El próximo domingo, Francia se juega su futuro. También Europa. Pero de entrada ya podemos decir que el bipartidismo turnista sobre el que se había asentado la política francesa desde el final de la Segunda Guerra Mundial ha muerto. Estas presidenciales dejan a un Partido Socialista condenado a la extinción y a un partido conservador de corte clásico, Los Republicanos, prácticamente moribundo. El desgaste de la alternancia del poder, la corrupción y las reyertas internas han terminado por corroer el sistema. Macron es el último superviviente de un modelo que el ciudadano francés considera fracasado sin remedio. Frente a esa crisis galopante de la política emergen nuevos partidos antisistema que con un fuerte mensaje populista y controlando las redes sociales (gran avispero de la revolución antiliberal que se gesta) seducen al electorado. Hoy son los franceses los que compran la gallofa populista, mañana el laboratorio galo propagará la basura ideológica neofascista por todas partes. Con el tiempo, y en el caso de que estos movimientos rupturistas conquisten finalmente el poder, la UE tal como la hemos conocido hasta hoy quedará reducida a papel mojado.
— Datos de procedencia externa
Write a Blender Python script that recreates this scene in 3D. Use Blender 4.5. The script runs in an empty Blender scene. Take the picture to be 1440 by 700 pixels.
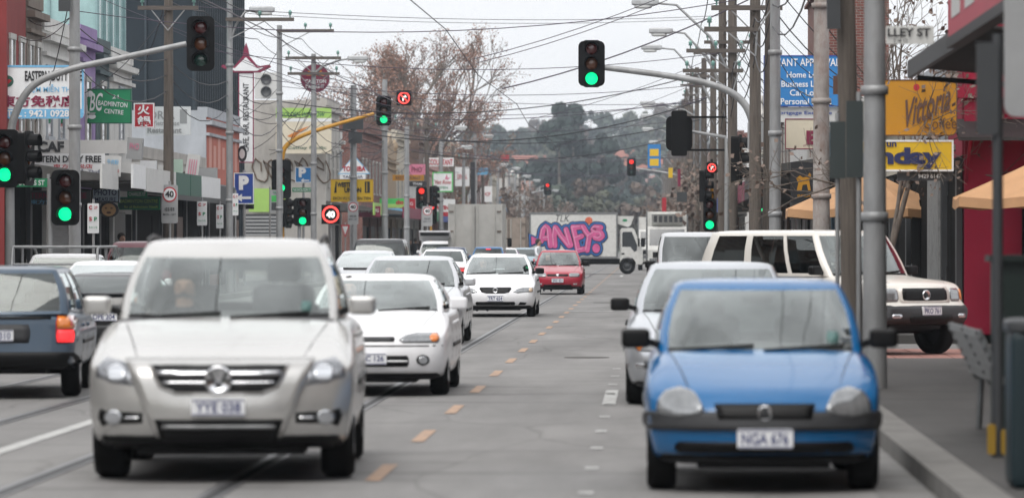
import bpy, bmesh, math, random
from mathutils import Vector, Matrix
from mathutils.bvhtree import BVHTree
random.seed(11)
R = math.radians; PI = math.pi
C = bpy.context.scene.collection
F = 6000.0; VX = 912.0; HY = 340.0; H = 1.68          # lens (pixels of a 1440 wide frame), vanishing point, eye height
def X(px, d): return (px - VX) * d / F
def Z(py, d): return H - (py - HY) * d / F

# ------------------------------------------------------------------ materials
MATS = {}
def nmat(name):
    m = bpy.data.materials.new(name); m.use_nodes = True
    nt = m.node_tree
    return m, nt, nt.nodes['Principled BSDF'], nt.links
def pbr(name, col, rough=.6, metal=0., var=.12, scale=6., dirt=0., bump=0., bscale=40., coat=0., dcol=(.06,.05,.04), stretch=(1,1,1), spec=.5):
    if name in MATS: return MATS[name]
    m, nt, b, L = nmat(name); N = nt.nodes
    b.inputs['Roughness'].default_value = rough; b.inputs['Metallic'].default_value = metal
    b.inputs['Coat Weight'].default_value = coat; b.inputs['Coat Roughness'].default_value = .04
    b.inputs['Specular IOR Level'].default_value = spec
    tc = N.new('ShaderNodeTexCoord'); mp = N.new('ShaderNodeMapping'); L.new(tc.outputs['Object'], mp.inputs[0])
    mp.inputs['Scale'].default_value = stretch
    c = (*col, 1)
    src = None
    if var > 0:
        nz = N.new('ShaderNodeTexNoise'); nz.inputs['Scale'].default_value = scale; nz.inputs['Detail'].default_value = 5; nz.inputs['Roughness'].default_value = .62
        L.new(mp.outputs[0], nz.inputs['Vector'])
        mx = N.new('ShaderNodeMix'); mx.data_type = 'RGBA'
        mx.inputs[6].default_value = (*[v * (1 - var) for v in col], 1); mx.inputs[7].default_value = (*[min(1, v * (1 + var)) for v in col], 1)
        mr = N.new('ShaderNodeMapRange'); mr.inputs[1].default_value = .3; mr.inputs[2].default_value = .7
        L.new(nz.outputs[0], mr.inputs[0]); L.new(mr.outputs[0], mx.inputs[0]); src = mx.outputs[2]
    if dirt > 0:
        n2 = N.new('ShaderNodeTexNoise'); n2.inputs['Scale'].default_value = scale * .35 + .4; n2.inputs['Detail'].default_value = 8; n2.inputs['Roughness'].default_value = .7
        L.new(mp.outputs[0], n2.inputs['Vector'])
        r2 = N.new('ShaderNodeMapRange'); r2.inputs[1].default_value = .5; r2.inputs[2].default_value = .72; r2.inputs[4].default_value = dirt
        L.new(n2.outputs[0], r2.inputs[0])
        m2 = N.new('ShaderNodeMix'); m2.data_type = 'RGBA'; m2.inputs[7].default_value = (*dcol, 1)
        L.new(r2.outputs[0], m2.inputs[0])
        if src: L.new(src, m2.inputs[6])
        else: m2.inputs[6].default_value = c
        src = m2.outputs[2]
    if src: L.new(src, b.inputs['Base Color'])
    else: b.inputs['Base Color'].default_value = c
    if bump > 0:
        n3 = N.new('ShaderNodeTexNoise'); n3.inputs['Scale'].default_value = bscale; n3.inputs['Detail'].default_value = 3
        L.new(mp.outputs[0], n3.inputs['Vector'])
        bp = N.new('ShaderNodeBump'); bp.inputs['Strength'].default_value = bump; bp.inputs['Distance'].default_value = .02
        L.new(n3.outputs[0], bp.inputs['Height']); L.new(bp.outputs[0], b.inputs['Normal'])
    MATS[name] = m
    return m
def emis(name, col, s):
    if name in MATS: return MATS[name]
    m, nt, b, L = nmat(name)
    b.inputs['Base Color'].default_value = (*[v * .3 for v in col], 1); b.inputs['Emission Color'].default_value = (*col, 1); b.inputs['Emission Strength'].default_value = s
    MATS[name] = m; return m
def glass(name, tint, refl=1., rough=.02):
    if name in MATS: return MATS[name]
    m = bpy.data.materials.new(name); m.use_nodes = True; nt = m.node_tree; N = nt.nodes; L = nt.links; N.clear()
    o = N.new('ShaderNodeOutputMaterial'); t = N.new('ShaderNodeBsdfTransparent'); t.inputs[0].default_value = (*tint, 1)
    g = N.new('ShaderNodeBsdfGlossy'); g.inputs['Roughness'].default_value = rough; g.inputs[0].default_value = (.93, .98, .97, 1)
    fr = N.new('ShaderNodeFresnel'); fr.inputs[0].default_value = 1.52
    ma = N.new('ShaderNodeMath'); ma.operation = 'MULTIPLY'; ma.use_clamp = True; ma.inputs[1].default_value = refl
    mx = N.new('ShaderNodeMixShader')
    L.new(fr.outputs[0], ma.inputs[0]); L.new(ma.outputs[0], mx.inputs[0]); L.new(t.outputs[0], mx.inputs[1]); L.new(g.outputs[0], mx.inputs[2]); L.new(mx.outputs[0], o.inputs[0])
    MATS[name] = m; return m

def paint(name, col, metal=0., rough=.32, dirt=.12):
    return pbr('paint_' + name, col, rough=rough, metal=metal, var=.04, scale=2.5, dirt=dirt, coat=.4, dcol=(.22, .2, .18))
blk = pbr('black_plastic', (.004, .004, .0045), rough=.5, var=.2, spec=.25)
trim = pbr('grey_plastic', (.028, .029, .032), rough=.6, var=.15)
rubber = pbr('rubber', (.004, .004, .004), rough=.85, var=.25, dirt=.2, dcol=(.02, .019, .018), spec=.2)
alloy = pbr('alloy', (.42, .43, .44), rough=.35, metal=.7, dirt=.4)
chrome = pbr('chrome', (.75, .76, .78), rough=.14, metal=1., var=.05)
inter = pbr('interior', (.11, .11, .115), rough=.8, var=.2)
seatm = pbr('seat_cloth', (.06, .062, .068), rough=.9, var=.2)
lens = pbr('headlamp', (.24, .25, .26), rough=.12, metal=.45, var=.25, scale=14, coat=1., stretch=(3, 1, .3))
lens2 = pbr('headlamp_dim', (.22, .23, .25), rough=.12, metal=.5, var=.5, scale=11, coat=1.)
bulb = pbr('lamp_reflector', (.55, .57, .6), rough=.15, metal=.7, var=.1, coat=1.)
amber = pbr('amber_lens', (.7, .2, .03), rough=.15, coat=1., var=.12)
redlens = pbr('red_lens', (.4, .012, .015), rough=.15, coat=1., var=.12)
brake = emis('brake_light', (1, .03, .03), .9)
brake_hot = emis('brake_light_bright', (1, .03, .035), 1.3)
platew = pbr('plate_white', (.75, .76, .78), rough=.4, var=.06)
plateb = pbr('plate_ink', (.03, .04, .16), rough=.5, var=0)
gl_clear = glass('windscreen_glass', (.90, .95, .92), 3.3, .02)
gl_side = glass('side_glass', (.62, .68, .66), 1.6)
gl_dark = glass('tinted_glass', (.22, .25, .26), 1.8); gl_rear = glass('rear_glass', (.82, .88, .86), 1.)
gl_sky = glass('sloping_glass', (.55, .6, .6), 3.2)
sticker = pbr('sticker', (.07, .15, .14), rough=.5, var=.1)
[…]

Numerosos tratados internacionales serán denunciados por Francia al más puro estilo trumpista. Y los inmigrantes sin papeles ya pueden empezar a comprar el billete de vuelta a casa. Francia se ha convertido en el gran Chernóbil de la radiación posfascista, una planta nuclear generadora de falsas creencias altamente contaminantes. Ahora sí, un fantasma recorre Europa: el fantasma del fascismo.